**Task directions:** Transcribe the lines below verbatim, skipping the images.

(begin)

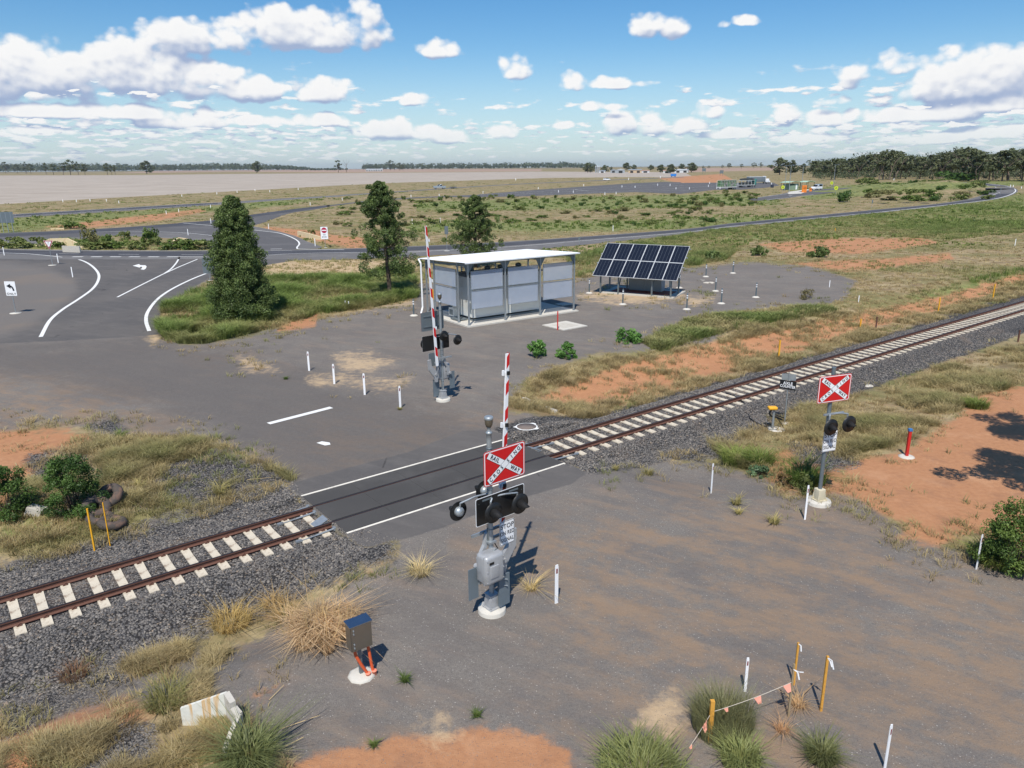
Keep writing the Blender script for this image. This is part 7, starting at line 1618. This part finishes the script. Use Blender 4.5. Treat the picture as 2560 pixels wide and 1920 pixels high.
# sparse tufts growing on the hardstand
def tuft(px, wpx, h, n, c0, c1, label, seed, bend=.6, wd=.006, cat='weed', name='grass_tuft', z=0, core=.3, curve=.5):
    g = GH(*px); d = np.linalg.norm(g-np.array([0,0,CH])); W = wpx*d/F/2; v, t_, c = blades(np.array([[0,0,z]]), np.array([h]), np.array([W*core]), n, c0, c1, wd, seed, bend=bend, curve=curve); o = link(name, tri_mesh(name, v, t_, grassm, c), None, tuple(g)); tag(o, label, cat); return o
tuft(V(908,1240), 78, .42, 260, lin(196,174,122), lin(226,208,160), 'pale straw tuft on the hardstand between ballast and front gate mast', 60, 1.1, .006, core=.55)
tuft(V(1147,1275), 60, .35, 120, lin(190,164,100), lin(222,198,140), 'flattened straw tuft in the shadow beside the front gate mast', 61, 1.6, .005)
for i, (p, w_, h_, l, gr) in enumerate(((V(875,1472), 40, .22, 'small green tuft right of the steel cabinet', 1), (V(1030,1547), 36, .16, 'small green tuft near the bottom middle', 1), (V(808,1612), 26, .14, 'tiny green tuft near the bottom orange soil', 1), (C4(1838,330), 26, .2, 'small green tuft on the road beyond the white dash', 1),
    (V(1590,1090), 50, .35, 'pale green tuft left of the right lamp mast', 0), (V(1672,1130), 70, .3, 'straw tuft beside the guide post near the right mast', 0), (V(1400,1025), 70, .3, 'straw tuft below the ballast right of the crossing', 0), (V(1330,1015), 30, .25, 'small straw tuft at the crossing corner', 0),
    (V(1595,1110), 34, .25, 'straw tuft just below the pale green one', 0), (C4(1415,1075), 44, .55, 'olive tussock at the left ballast edge', 0), (C4(905,1030), 36, .4, 'olive tussock on the left stones', 0), (C4(1010,800), 60, .55, 'yellow green tussock at the left road edge', 0), (C4(775,710), 44, .45, 'green tussock farthest along the left road edge', 1), (C5(385,525), 26, .15, 'dry weed at the foot of the nearest guide post', 0))):
    tuft(p, w_, h_, 110, *((GRN0, GRN1) if gr else (MID0, lin(190,176,116))), l, 70+i, .8, .008 if h_ < .3 else .01)
# the big dead clump
g = GH(*V(700,1372)); t = thing('dead_grass_clump', 'large tangled clump of dead reed grass beside the steel cabinet', 'dead plant', g)
cl = np.array([(x, y, 0.) for x, y in zip(rng.normal(0, .32, 46), rng.normal(0, .28, 46))]); v, t_, c = blades(cl, rng.uniform(.45, .9, 46), np.full(46, .10), 70, lin(176,142,104), lin(234,208,166), .011, 90, bend=.5, curve=1.5); link('reeds', tri_mesh('reeds', v, t_, grassm, c), t)
v, t_, c = blades(cl[:20], np.full(20, 1.6), np.full(20, .1), 4, lin(176,146,96), lin(220,190,140), .006, 91, bend=.55, curve=.7); link('seed_stalks', tri_mesh('seed_stalks', v, t_, grassm, c), t)
for i, (p, w_, h_, cc) in enumerate((((620,1335), 90, .5, 0), ((590,1300+10), 60, .4, 0))): tuft(V(*p), w_, h_, 200, lin(170,140,90), lin(218,190,136), ['straw tuft left of the dead reed clump', 'small straw tuft at the ballast foot left of the dead clump'][i], 95+i, 1.2, .007, core=.6)
tuft(V(500,1350), 110, .5, 520, lin(160,132,76), lin(216,190,126), 'yellow straw grass mound at the foot of the ballast', 98, .8, .007, core=.7); tuft(V(160,1462), 60, .35, 240, lin(104,78,60), lin(150,118,92), 'small brown dead weed in the straw at lower left', 99, .7, .006, core=.8)
# bottom-left tussocks
tuft(V(540,1655), 180, .8, 900, lin(66,80,42), lin(140,146,94), 'large dark green tussock at the bottom left', 100, .75, .008, core=.45); tuft(V(470,1610), 140, .32, 420, lin(168,140,88), lin(206,186,126), 'straw tussock spilling over the broken culvert', 101, .9, .006, core=.75)
tuft(V(360,1520), 110, .5, 420, lin(96,100,58), lin(158,152,98), 'olive tussock left of the broken culvert', 102, .7, .007, core=.7); tuft(V(400,1640), 130, .35, 380, lin(120,108,66), lin(186,166,112), 'faded tussock below the broken culvert', 103, .8, .007, core=.8)
tuft(V(250,1580), 110, .22, 220, lin(110,96,70), lin(168,148,106), 'faded low tussock at the lower left', 104, .9, .006, core=.8); tuft(V(60,1640), 120, .25, 220, lin(110,100,64), lin(170,152,104), 'low tussock in the bottom left corner', 105, .9, .006, core=.8)
# bottom-right weeds
tuft(V(1560,1575), 170, .85, 2400, lin(84,92,58), lin(142,140,100), 'tall bushy weed behind the pink bunting', 110, .3, .004, core=.75, curve=.3); tuft(V(1385,1675), 260, .5, 1500, lin(82,98,50), lin(160,164,104), 'wide green weed at the bottom edge below the bunting', 111, .6, .008, core=.7); tuft(V(1600,1650), 130, .55, 800, lin(84,100,52), lin(158,162,104), 'green weed in front of the tall bushy weed', 112, .5, .007, core=.6)
tuft(V(1775,1640), 110, .42, 700, lin(84,94,54), lin(146,146,98), 'rounded weed right of the bunting near the bottom', 113, .7, .007, core=.5); tuft(V(1725,1525), 80, .3, 160, lin(180,140,96), lin(210,180,136), 'dried root tuft at the foot of the weathered stake', 114, 1.2, .005); tuft(V(1690,1580), 70, .25, 140, lin(160,120,80), lin(200,160,120), 'dried twiggy tuft left of the weathered stake foot', 115, 1.2, .004)
for i, (p, w_, h_, l) in enumerate(((V(2150,1215), 120, .6, 'grass fringe under the right edge bush'), (V(2110,880), 60, .5, 'green tussock by the orange soil at right'), (V(1590,1000), 90, .7, 'tall green tussock right of the grey hardstand'), (V(1640,1005), 80, .75, 'green tussock in the ditch by the right mast'), (V(1740,1045), 110, .9, 'dense green tussock behind the right mast foot'))): tuft(p, w_, h_, 600, lin(80,104,46), lin(152,160,86), l, 120+i, .6, .012, core=.7)
# loose sticks
for i, (a_, b_) in enumerate(((D7(1870,240), D7(2140,0)), (C7(1770,1420), C7(2010,1348)), (C7(1740,1560), C7(1910,1485)), (C4(1590,980), C4(1750,973)))):
    p, q_ = GH(*a_), GH(*b_); b = MB(); b.cyl((0,0,.03), tuple(q_-p+np.array([0,0,.08])), .008, .005, 5); tag(b.build('dry_stalk', M('straw', lin(206,180,130), .8), loc=tuple(p)), ['longest dry stalk lying right of the broken culvert', 'bent dry stalk right of the bottom left tussock', 'short dry stalk at the bottom left tussock', 'dry stalk at the edge of the far ballast heap'][i], 'dry stalk')

# the summer air between the camera and the horizon
hb = MB(); hb.box((0, 0, 58.5), (39400, 39400, 123), 0)
hm = bpy.data.materials.new('haze_air'); hm.use_nodes = True; hn = hm.node_tree; hn.nodes.clear(); ho = hn.nodes.new('ShaderNodeOutputMaterial'); hv = hn.nodes.new('ShaderNodeVolumePrincipled')
hv.inputs['Color'].default_value = (.86, .93, 1, 1); hv.inputs['Density'].default_value = 3.5e-5; hv.inputs['Anisotropy'].default_value = .3; hn.links.new(hv.outputs[0], ho.inputs['Volume'])
ho_ = hb.build('haze', hm); ho_['kind'] = 'stuff'; ho_['label'] = 'faint pale haze softening the far trees and fields'; ho_['category'] = 'haze'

(end)

**Result for this exercise:**
Keep writing the Blender script for this image. This is part 7, starting at line 1618. This part finishes the script. Use Blender 4.5. Treat the picture as 2560 pixels wide and 1920 pixels high.
# sparse tufts growing on the hardstand
def tuft(px, wpx, h, n, c0, c1, label, seed, bend=.6, wd=.006, cat='weed', name='grass_tuft', z=0, core=.3, curve=.5):
    g = GH(*px); d = np.linalg.norm(g-np.array([0,0,CH])); W = wpx*d/F/2; v, t_, c = blades(np.array([[0,0,z]]), np.array([h]), np.array([W*core]), n, c0, c1, wd, seed, bend=bend, curve=curve); o = link(name, tri_mesh(name, v, t_, grassm, c), None, tuple(g)); tag(o, label, cat); return o
tuft(V(908,1240), 78, .42, 260, lin(196,174,122), lin(226,208,160), 'pale straw tuft on the hardstand between ballast and front gate mast', 60, 1.1, .006, core=.55)
tuft(V(1147,1275), 60, .35, 120, lin(190,164,100), lin(222,198,140), 'flattened straw tuft in the shadow beside the front gate mast', 61, 1.6, .005)
for i, (p, w_, h_, l, gr) in enumerate(((V(875,1472), 40, .22, 'small green tuft right of the steel cabinet', 1), (V(1030,1547), 36, .16, 'small green tuft near the bottom middle', 1), (V(808,1612), 26, .14, 'tiny green tuft near the bottom orange soil', 1), (C4(1838,330), 26, .2, 'small green tuft on the road beyond the white dash', 1),
    (V(1590,1090), 50, .35, 'pale green tuft left of the right lamp mast', 0), (V(1672,1130), 70, .3, 'straw tuft beside the guide post near the right mast', 0), (V(1400,1025), 70, .3, 'straw tuft below the ballast right of the crossing', 0), (V(1330,1015), 30, .25, 'small straw tuft at the crossing corner', 0),
    (V(1595,1110), 34, .25, 'straw tuft just below the pale green one', 0), (C4(1415,1075), 44, .55, 'olive tussock at the left ballast edge', 0), (C4(905,1030), 36, .4, 'olive tussock on the left stones', 0), (C4(1010,800), 60, .55, 'yellow green tussock at the left road edge', 0), (C4(775,710), 44, .45, 'green tussock farthest along the left road edge', 1), (C5(385,525), 26, .15, 'dry weed at the foot of the nearest guide post', 0))):
    tuft(p, w_, h_, 110, *((GRN0, GRN1) if gr else (MID0, lin(190,176,116))), l, 70+i, .8, .008 if h_ < .3 else .01)
# the big dead clump
g = GH(*V(700,1372)); t = thing('dead_grass_clump', 'large tangled clump of dead reed grass beside the steel cabinet', 'dead plant', g)
cl = np.array([(x, y, 0.) for x, y in zip(rng.normal(0, .32, 46), rng.normal(0, .28, 46))]); v, t_, c = blades(cl, rng.uniform(.45, .9, 46), np.full(46, .10), 70, lin(176,142,104), lin(234,208,166), .011, 90, bend=.5, curve=1.5); link('reeds', tri_mesh('reeds', v, t_, grassm, c), t)
v, t_, c = blades(cl[:20], np.full(20, 1.6), np.full(20, .1), 4, lin(176,146,96), lin(220,190,140), .006, 91, bend=.55, curve=.7); link('seed_stalks', tri_mesh('seed_stalks', v, t_, grassm, c), t)
for i, (p, w_, h_, cc) in enumerate((((620,1335), 90, .5, 0), ((590,1300+10), 60, .4, 0))): tuft(V(*p), w_, h_, 200, lin(170,140,90), lin(218,190,136), ['straw tuft left of the dead reed clump', 'small straw tuft at the ballast foot left of the dead clump'][i], 95+i, 1.2, .007, core=.6)
tuft(V(500,1350), 110, .5, 520, lin(160,132,76), lin(216,190,126), 'yellow straw grass mound at the foot of the ballast', 98, .8, .007, core=.7); tuft(V(160,1462), 60, .35, 240, lin(104,78,60), lin(150,118,92), 'small brown dead weed in the straw at lower left', 99, .7, .006, core=.8)
# bottom-left tussocks
tuft(V(540,1655), 180, .8, 900, lin(66,80,42), lin(140,146,94), 'large dark green tussock at the bottom left', 100, .75, .008, core=.45); tuft(V(470,1610), 140, .32, 420, lin(168,140,88), lin(206,186,126), 'straw tussock spilling over the broken culvert', 101, .9, .006, core=.75)
tuft(V(360,1520), 110, .5, 420, lin(96,100,58), lin(158,152,98), 'olive tussock left of the broken culvert', 102, .7, .007, core=.7); tuft(V(400,1640), 130, .35, 380, lin(120,108,66), lin(186,166,112), 'faded tussock below the broken culvert', 103, .8, .007, core=.8)
tuft(V(250,1580), 110, .22, 220, lin(110,96,70), lin(168,148,106), 'faded low tussock at the lower left', 104, .9, .006, core=.8); tuft(V(60,1640), 120, .25, 220, lin(110,100,64), lin(170,152,104), 'low tussock in the bottom left corner', 105, .9, .006, core=.8)
# bottom-right weeds
tuft(V(1560,1575), 170, .85, 2400, lin(84,92,58), lin(142,140,100), 'tall bushy weed behind the pink bunting', 110, .3, .004, core=.75, curve=.3); tuft(V(1385,1675), 260, .5, 1500, lin(82,98,50), lin(160,164,104), 'wide green weed at the bottom edge below the bunting', 111, .6, .008, core=.7); tuft(V(1600,1650), 130, .55, 800, lin(84,100,52), lin(158,162,104), 'green weed in front of the tall bushy weed', 112, .5, .007, core=.6)
tuft(V(1775,1640), 110, .42, 700, lin(84,94,54), lin(146,146,98), 'rounded weed right of the bunting near the bottom', 113, .7, .007, core=.5); tuft(V(1725,1525), 80, .3, 160, lin(180,140,96), lin(210,180,136), 'dried root tuft at the foot of the weathered stake', 114, 1.2, .005); tuft(V(1690,1580), 70, .25, 140, lin(160,120,80), lin(200,160,120), 'dried twiggy tuft left of the weathered stake foot', 115, 1.2, .004)
for i, (p, w_, h_, l) in enumerate(((V(2150,1215), 120, .6, 'grass fringe under the right edge bush'), (V(2110,880), 60, .5, 'green tussock by the orange soil at right'), (V(1590,1000), 90, .7, 'tall green tussock right of the grey hardstand'), (V(1640,1005), 80, .75, 'green tussock in the ditch by the right mast'), (V(1740,1045), 110, .9, 'dense green tussock behind the right mast foot'))): tuft(p, w_, h_, 600, lin(80,104,46), lin(152,160,86), l, 120+i, .6, .012, core=.7)
# loose sticks
for i, (a_, b_) in enumerate(((D7(1870,240), D7(2140,0)), (C7(1770,1420), C7(2010,1348)), (C7(1740,1560), C7(1910,1485)), (C4(1590,980), C4(1750,973)))):
    p, q_ = GH(*a_), GH(*b_); b = MB(); b.cyl((0,0,.03), tuple(q_-p+np.array([0,0,.08])), .008, .005, 5); tag(b.build('dry_stalk', M('straw', lin(206,180,130), .8), loc=tuple(p)), ['longest dry stalk lying right of the broken culvert', 'bent dry stalk right of the bottom left tussock', 'short dry stalk at the bottom left tussock', 'dry stalk at the edge of the far ballast heap'][i], 'dry stalk')

# the summer air between the camera and the horizon
hb = MB(); hb.box((0, 0, 58.5), (39400, 39400, 123), 0)
hm = bpy.data.materials.new('haze_air'); hm.use_nodes = True; hn = hm.node_tree; hn.nodes.clear(); ho = hn.nodes.new('ShaderNodeOutputMaterial'); hv = hn.nodes.new('ShaderNodeVolumePrincipled')
hv.inputs['Color'].default_value = (.86, .93, 1, 1); hv.inputs['Density'].default_value = 3.5e-5; hv.inputs['Anisotropy'].default_value = .3; hn.links.new(hv.outputs[0], ho.inputs['Volume'])
ho_ = hb.build('haze', hm); ho_['kind'] = 'stuff'; ho_['label'] = 'faint pale haze softening the far trees and fields'; ho_['category'] = 'haze'